What is being asked:
Every line from the top of the records through the line containing "COL = S.collection" should be retyped exactly; the pictures should not.

Scene modeling code data:
........

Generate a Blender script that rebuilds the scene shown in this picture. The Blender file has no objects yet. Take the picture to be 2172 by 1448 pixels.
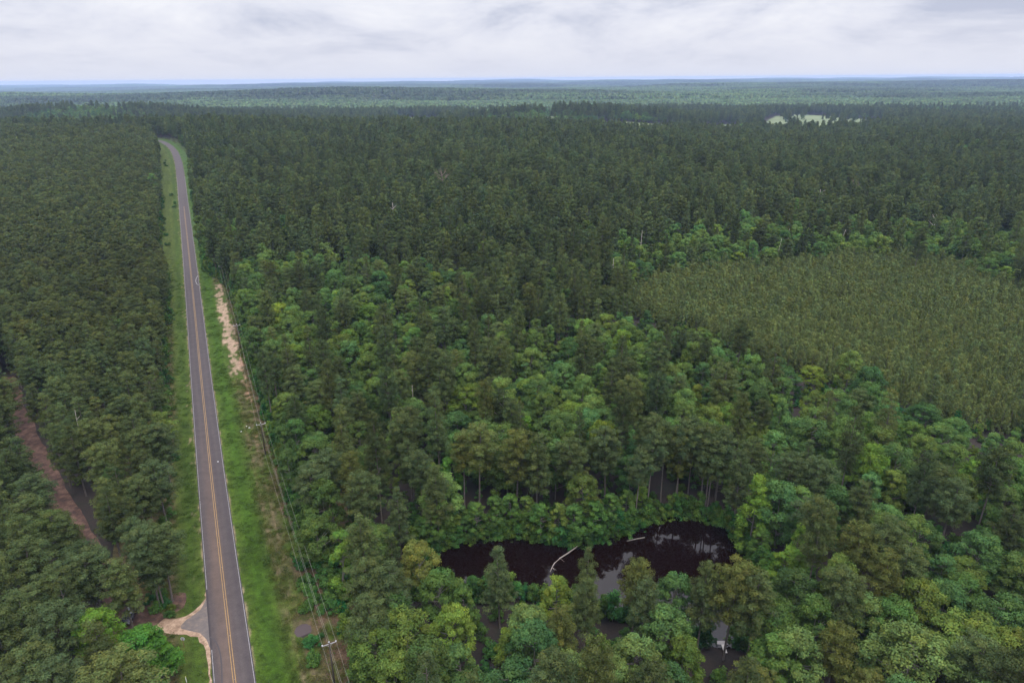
import bpy, math, time
import numpy as np
from mathutils import Matrix, Vector
T0 = time.time()
rng = np.random.default_rng(7)
S = bpy.context.scene
COL = S.collection

# ------------------------------------------------------------------ camera, sky, sun, exposure
CAM_H = 100.0
PITCH = math.radians(21.05)
ROLL = math.radians(-0.41)
F_PX, CX, CY = 1448.0, 1086.0, 724.0            # focal length in photo pixels (24 mm on a 36 mm frame)
cam_d = bpy.data.cameras.new('camera'); cam = bpy.data.objects.new('camera', cam_d); COL.objects.link(cam)
cam_d.lens, cam_d.sensor_width, cam_d.clip_start, cam_d.clip_end = 24.0, 36.0, 0.5, 80000.0
MW = Matrix.Translation((0, 0, CAM_H)) @ Matrix.Rotation(math.pi / 2 - PITCH, 4, 'X') @ Matrix.Rotation(ROLL, 4, 'Z')
cam.matrix_world = MW
S.camera = cam
S.view_settings.view_transform = 'Standard'; S.view_settings.look = 'None'
S.view_settings.exposure = 0.0; S.view_settings.gamma = 1.0
cy = S.cycles
cy.max_bounces = 5; cy.diffuse_bounces = 2; cy.glossy_bounces = 2; cy.transmission_bounces = 3
cy.transparent_max_bounces = 4; cy.volume_bounces = 1
cy.use_denoising = True; cy.denoiser = 'OPENIMAGEDENOISE'; cy.denoising_input_passes = 'RGB_ALBEDO_NORMAL'; cy.denoising_prefilter = 'ACCURATE'

SUN_EL, SUN_AZ = math.radians(58), math.radians(150)
w = bpy.data.worlds.new('World'); S.world = w; w.use_nodes = True
nt = w.node_tree; N = nt.nodes; L = nt.links; N.clear()
out = N.new('ShaderNodeOutputWorld'); bg = N.new('ShaderNodeBackground'); L.new(bg.outputs[0], out.inputs[0])
sky = N.new('ShaderNodeTexSky'); sky.sky_type = 'NISHITA'; sky.sun_disc = False
sky.sun_elevation = SUN_EL; sky.sun_rotation = SUN_AZ; sky.air_density = 1.2; sky.dust_density = 2.5
bg.inputs[1].default_value = 0.1
tc = N.new('ShaderNodeTexCoord')
sep = N.new('ShaderNodeSeparateXYZ'); L.new(tc.outputs['Generated'], sep.inputs[0])
def mth(op, a, b=None, c=None):
    m = N.new('ShaderNodeMath'); m.operation = op
    for i, v in enumerate((a, b, c)):
        if v is None: continue
        if isinstance(v, (int, float)): m.inputs[i].default_value = v
        else: L.new(v, m.inputs[i])
    return m.outputs[0]
zc = mth('MAXIMUM', sep.outputs[2], 0.0)
den = mth('ADD', zc, 0.28)
px_ = mth('DIVIDE', sep.outputs[0], den); py_ = mth('DIVIDE', sep.outputs[1], den)
cmb = N.new('ShaderNodeCombineXYZ'); L.new(px_, cmb.inputs[0]); L.new(py_, cmb.inputs[1])
n1 = N.new('ShaderNodeTexNoise'); n1.inputs['Scale'].default_value = 1.5; n1.inputs['Detail'].default_value = 7; n1.inputs['Roughness'].default_value = 0.62
n1.inputs['Distortion'].default_value = 0.3
L.new(cmb.outputs[0], n1.inputs['Vector'])
cr = N.new('ShaderNodeValToRGB')
cr.color_ramp.elements[0].position = 0.34; cr.color_ramp.elements[0].color = (5.7, 6.1, 7.6, 1)
cr.color_ramp.elements[1].position = 0.62; cr.color_ramp.elements[1].color = (9.4, 9.5, 10.2, 1)
e = cr.color_ramp.elements.new(0.48); e.color = (8.1, 8.3, 9.4, 1)
L.new(n1.outputs['Fac'], cr.inputs[0])
hz = N.new('ShaderNodeMapRange'); L.new(zc, hz.inputs[0]); hz.inputs[1].default_value = 0.0; hz.inputs[2].default_value = 0.07
mixh = N.new('ShaderNodeMix'); mixh.data_type = 'RGBA'; L.new(hz.outputs[0], mixh.inputs[0])
mixh.inputs[6].default_value = (8.0, 8.2, 9.3, 1); L.new(cr.outputs[0], mixh.inputs[7])
# a cloud deck is brighter overhead than at the horizon
zb = N.new('ShaderNodeMapRange'); L.new(zc, zb.inputs[0]); zb.inputs[1].default_value = 0.2; zb.inputs[2].default_value = 0.95
zb.inputs[3].default_value = 1.0; zb.inputs[4].default_value = 4.2
sc_ = N.new('ShaderNodeVectorMath'); sc_.operation = 'SCALE'; L.new(mixh.outputs[2], sc_.inputs[0]); L.new(zb.outputs[0], sc_.inputs['Scale'])
mixs = N.new('ShaderNodeMix'); mixs.data_type = 'RGBA'; mixs.inputs[0].default_value = 0.93
L.new(sky.outputs[0], mixs.inputs[6]); L.new(sc_.outputs[0], mixs.inputs[7])
L.new(mixs.outputs[2], bg.inputs[0])

sun_d = bpy.data.lights.new('sun', 'SUN'); sun = bpy.data.objects.new('sun', sun_d); COL.objects.link(sun)
sun_d.energy = 1.5; sun_d.angle = math.radians(12); sun_d.color = (1.0, 0.95, 0.88)
# sky sun_rotation is clockwise from +Y
sd = Vector((math.sin(SUN_AZ) * math.cos(SUN_EL), math.cos(SUN_AZ) * math.cos(SUN_EL), math.sin(SUN_EL)))
sun.rotation_euler = sd.to_track_quat('Z', 'Y').to_euler(); sun.location = (0, 0, 300)

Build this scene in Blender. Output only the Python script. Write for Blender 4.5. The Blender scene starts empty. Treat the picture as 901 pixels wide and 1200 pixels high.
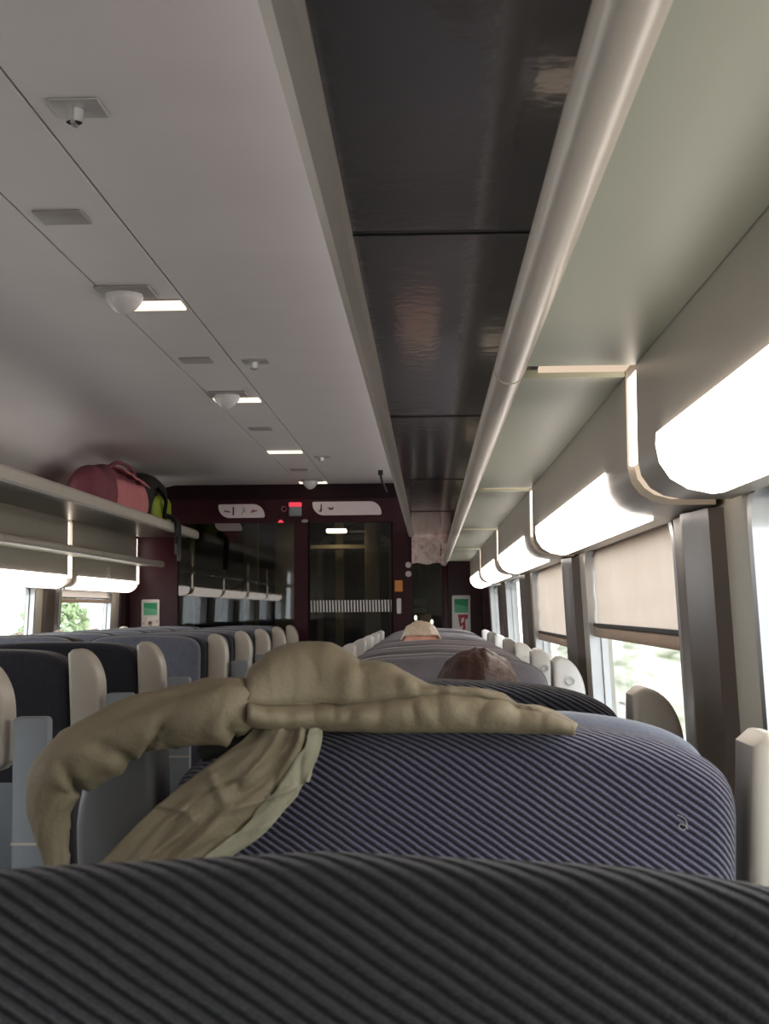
import bpy, bmesh, math, random
from mathutils import Vector, Matrix, noise
random.seed(7)
sc = bpy.context.scene
COL = sc.collection
Z0 = 1.31            # eye height above the carriage floor
CX = -0.865          # carriage centre line
H = 0.88 + Z0        # ceiling
YE = 9.5             # end partition
YB = -2.0            # rear partition
PITCH = 1.78
# ------------------------------------------------------------------ camera
F = 1600.0
ay = Vector(((503 - 450.5) / F, -(714 - 600) / F, -1.0)).normalized()
az = Vector((-0.010, 1.0, 0.0)); az = (az - az.dot(ay) * ay).normalized()
ax = ay.cross(az)
M = Matrix((ax, ay, az)).to_4x4()          # world axes seen by the camera, as rows
EYE = Vector((0, 0, Z0))
cam_d = bpy.data.cameras.new('camera'); cam = bpy.data.objects.new('camera', cam_d); COL.objects.link(cam)
cam.matrix_world = Matrix.Translation(EYE) @ M
cam_d.sensor_width = 36; cam_d.lens = F * 36 / 1200; cam_d.clip_start = 0.02
cam_d.dof.use_dof = True; cam_d.dof.focus_distance = 3.2; cam_d.dof.aperture_fstop = 26
sc.camera = cam
R3 = M.to_3x3()
def at(px, py, Y):
    d = R3 @ Vector(((px - 450.5) / F, -(py - 600) / F, -1.0))
    return EYE + d * (Y / d.y)

# ------------------------------------------------------------------ materials
def lin(c):
    def f(v):
        v /= 255.0
        return v / 12.92 if v <= 0.04045 else ((v + 0.055) / 1.055) ** 2.4
    return (f(c[0]), f(c[1]), f(c[2]), 1.0)
def new_mat(name):
    m = bpy.data.materials.new(name); m.use_nodes = True
    nt = m.node_tree; nt.nodes.clear()
    out = nt.nodes.new('ShaderNodeOutputMaterial')
    return m, nt, out
def N(nt, t, **kw):
    n = nt.nodes.new(t)
    for k, v in kw.items(): setattr(n, k, v)
    return n
def mat(name, rgb, rough=0.5, metal=0.0, spec=0.5, var=0.06, scale=12.0, bump=0.0, bscale=60.0, coat=0.0, sheen=0.0):
    m, nt, out = new_mat(name)
    b = N(nt, 'ShaderNodeBsdfPrincipled')
    b.inputs['Roughness'].default_value = rough; b.inputs['Metallic'].default_value = metal
    b.inputs['Specular IOR Level'].default_value = spec
    b.inputs['Coat Weight'].default_value = coat; b.inputs['Sheen Weight'].default_value = sheen
    tc = N(nt, 'ShaderNodeTexCoord')
    nz = N(nt, 'ShaderNodeTexNoise'); nz.inputs['Scale'].default_value = scale; nz.inputs['Detail'].default_value = 4
    nt.links.new(tc.outputs['Object'], nz.inputs['Vector'])
    r = N(nt, 'ShaderNodeValToRGB'); c = lin(rgb)
    r.color_ramp.elements[0].position = 0.3; r.color_ramp.elements[1].position = 0.7
    r.color_ramp.elements[0].color = tuple(v * (1 - var) for v in c[:3]) + (1,)
    r.color_ramp.elements[1].color = tuple(min(1, v * (1 + var)) for v in c[:3]) + (1,)
    nt.links.new(nz.outputs['Fac'], r.inputs['Fac']); nt.links.new(r.outputs['Color'], b.inputs['Base Color'])
    if bump:
        n2 = N(nt, 'ShaderNodeTexNoise'); n2.inputs['Scale'].default_value = bscale; n2.inputs['Detail'].default_value = 3
        nt.links.new(tc.outputs['Object'], n2.inputs['Vector'])
        bp = N(nt, 'ShaderNodeBump'); bp.inputs['Strength'].default_value = bump; bp.inputs['Distance'].default_value = 0.004
        nt.links.new(n2.outputs['Fac'], bp.inputs['Height']); nt.links.new(bp.outputs['Normal'], b.inputs['Normal'])
    nt.links.new(b.outputs[0], out.inputs[0])
    return m
def emit(name, rgb, s):
    m, nt, out = new_mat(name)
    e = N(nt, 'ShaderNodeEmission'); e.inputs[0].default_value = lin(rgb); e.inputs[1].default_value = s
    nt.links.new(e.outputs[0], out.inputs[0]); return m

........

Final answer:
Generate a Blender script that rebuilds the scene shown in this picture. The Blender file has no objects yet. Take the picture to be 2172 by 1448 pixels.
import bpy, math, time
import numpy as np
from mathutils import Matrix, Vector
T0 = time.time()
rng = np.random.default_rng(7)
S = bpy.context.scene
COL = S.collection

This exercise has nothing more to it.